Case Study 2 — The ALTER That Locked the Store

A "quick" schema change took a busy production database down for several minutes during peak hours. The lesson: on a live, populated table, how you run an ALTER matters as much as what it does — a preview of why migrations (Chapter 22) are their own discipline.

Background

A team needed to add a currency column to a large orders table (tens of millions of rows), defaulting to 'USD', and make it NOT NULL. A developer ran what looked like a single obvious statement during the afternoon:

-- Run on a live, 40-million-row orders table at 2pm   ❌
ALTER TABLE orders ADD COLUMN currency text NOT NULL DEFAULT 'USD';

Within seconds, the checkout API began timing out. Orders couldn't be written. The on-call was paged; the store was effectively down for several minutes until the statement finished. What was supposed to be a trivial column add became an incident.

What went wrong: locks and table rewrites

ALTER TABLE takes an ACCESS EXCLUSIVE lock on the table — the strongest lock, which blocks all other access (reads and writes) for the duration. For most ALTERs that's fine because they're instantaneous (a metadata change). The danger is alterations that must rewrite every row or scan the whole table while holding that lock:

  • On older PostgreSQL (pre-11), ADD COLUMN ... DEFAULT <value> had to write the default into every existing row — a full table rewrite of 40M rows, all while holding the exclusive lock. Nothing else could touch orders until it finished.
  • Even on modern PostgreSQL (where a constant default is a fast metadata-only change), a volatile default (e.g., DEFAULT some_function()) or adding a CHECK/foreign-key constraint still scans/rewrites and holds the lock long enough to cause an outage on a hot table.

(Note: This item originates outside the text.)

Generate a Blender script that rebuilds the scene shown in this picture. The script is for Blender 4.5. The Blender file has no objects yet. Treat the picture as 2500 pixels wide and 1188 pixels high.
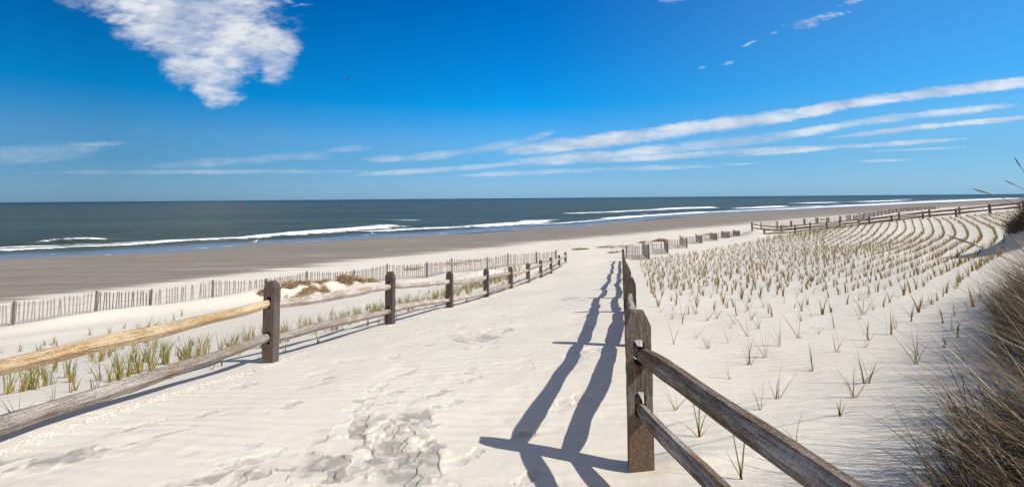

The developer's mental model — "adding a column is instant" — was true for a nullable, no-default column, but not for this combination on this much data at this traffic level.

The safe approach

The fix is to break the one risky statement into steps that each hold the lock only briefly, and to do it during low traffic:

-- 1. Add the column NULLable with no default — fast, metadata-only, brief lock.
ALTER TABLE orders ADD COLUMN currency text;

-- 2. Backfill in batches, so no single statement locks the table for long.
--    (Loop in the app or a script: update N thousand rows at a time, commit each.)
UPDATE orders SET currency = 'USD' WHERE currency IS NULL AND order_id BETWEEN 1 AND 100000;
-- ... repeat across id ranges ...

-- 3. Set the default for FUTURE rows (fast).
ALTER TABLE orders ALTER COLUMN currency SET DEFAULT 'USD';

-- 4. Add NOT NULL. To avoid a long lock from the validating scan, modern PostgreSQL
--    lets you add a NOT VALID check first, validate it concurrently, then enforce —
--    or run the SET NOT NULL during a maintenance window once backfill is done.
ALTER TABLE orders ADD CONSTRAINT currency_not_null CHECK (currency IS NOT NULL) NOT VALID;
ALTER TABLE orders VALIDATE CONSTRAINT currency_not_null;   -- scans without an exclusive lock for writes

Each step is either metadata-only (brief lock) or batched (short locks), so the table stays available. The same care applies to indexes: CREATE INDEX CONCURRENTLY builds an index without blocking writes (Chapter 23), versus a plain CREATE INDEX which locks the table.

The analysis

  1. ALTER TABLE takes an exclusive lock. Quick metadata changes are harmless; changes that rewrite rows or scan the whole table hold that lock for the whole operation, blocking the application. On a hot table, that's an outage.

  2. "Adding a column is instant" is conditional. A nullable, no-default column is instant. A NOT NULL add, a non-constant default, or an added constraint may rewrite/scan. Know which kind of ALTER you're running.

  3. Break risky changes into safe steps. Add nullable → backfill in batches → set default → enforce NOT NULL (with NOT VALID/VALIDATE to avoid the long validating lock). Each step minimizes lock time.

  4. Timing and tooling matter. Run schema changes in low-traffic windows; use CONCURRENTLY for indexes; set a lock_timeout so a blocked ALTER fails fast instead of queuing behind (and ahead of) application queries.

  5. This is why migrations are a discipline (Chapter 22). Production schema changes need to be reviewed, ordered, reversible, and lock-aware — not typed ad hoc into a shell at 2 p.m. The next chapter on schema evolution exists precisely because of incidents like this.

Discussion questions

  1. Why did a single ADD COLUMN ... NOT NULL DEFAULT cause an outage on a 40M-row table?
  2. Which kinds of ALTER are metadata-only (safe) versus row-rewriting/scanning (risky)?
  3. Rewrite the change as a sequence of low-lock steps and explain what each minimizes.
  4. What do lock_timeout and CREATE INDEX CONCURRENTLY contribute to safe DDL?
  5. ⭐ Why can't a simple CHECK or SET NOT NULL always be added instantly, and how do NOT VALID + VALIDATE CONSTRAINT help?